En outre, l’ingénierie de formation aide à développer les compétences des collaborateurs grâce à la formation ce qui à son tour permet de favoriser le développement de l’entreprise. Cette dernière peut même caractériser un avantage concurrentiel dans la mesure où elle peut permettre d’anticiper des changements au sein de l’environnement de l’entreprise (économiques, technologiques, culturels …) et les traduire dans une politique de formation interne pour l’ensemble des strates de l’organisation afin de la préparer à ces changements.

Pour terminer, nous pouvons signifier que ces actions, dispositifs ou systèmes sont mis en œuvre de manière optimale  en  vue  du  développement  des  organisations et  des  personnes. Ainsi, « l’ingénierie  de formation   (niveau   organisationnel)   se   trouve   à   l’interface   de   l’ingénierie   des politiques (niveau  stratégique  et  décisionnel)  et  de  l’ingénierie  pédagogique  (niveau opérationnel ou pédagogique). » (Ardouin, 2003)

Références

Ardouin, T. (2003).

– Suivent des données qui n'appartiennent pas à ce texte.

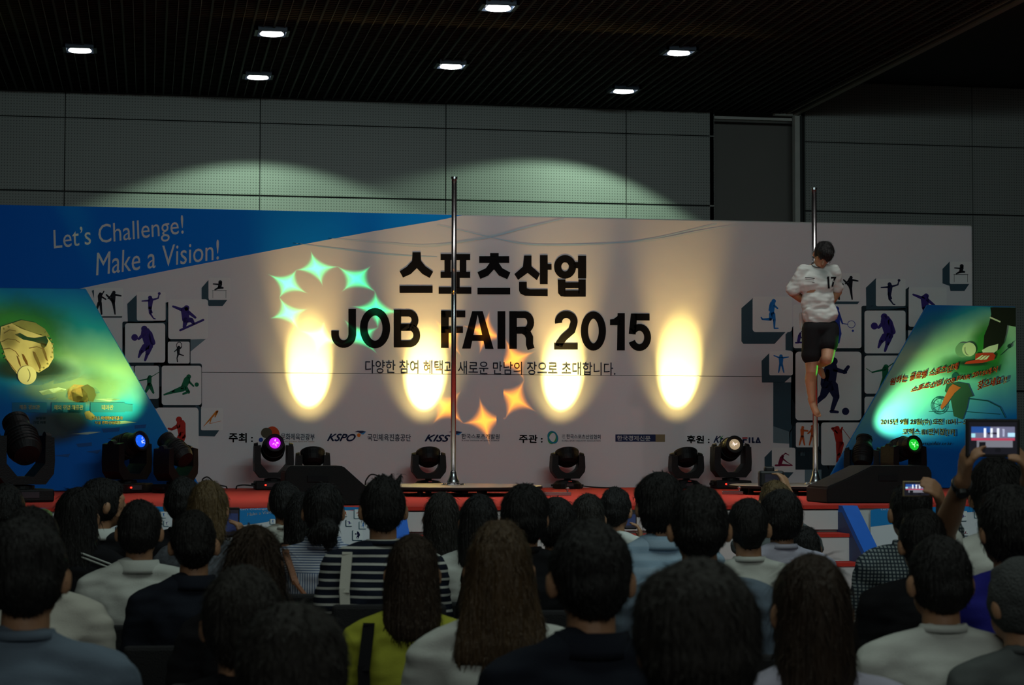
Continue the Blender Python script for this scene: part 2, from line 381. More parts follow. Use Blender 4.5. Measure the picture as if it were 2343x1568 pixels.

Ingénierie de formation pour l’entreprise. Paris: Dunod.

Beau, D. (2017). La boîte à outils du formateur. Paris: Dunod.

Carré, P. & Caspar, P. (2004). Traité des sciences et techniques de la formation. Paris: Dunod.

D’Hainaut, L. (1980). Des fins aux objectifs de l’éducationn. Paris: Nathan.

Mornata, S., & Enlart, C. (2006). Concevoir des dispositifs de formation d’adulte. Genève: Carnets des sciences de l’éducation.

Ponchelet, A. (1980). Ingénierie ou ingénieries ? . Actualité de la Formation Permanente, pp. 29-37.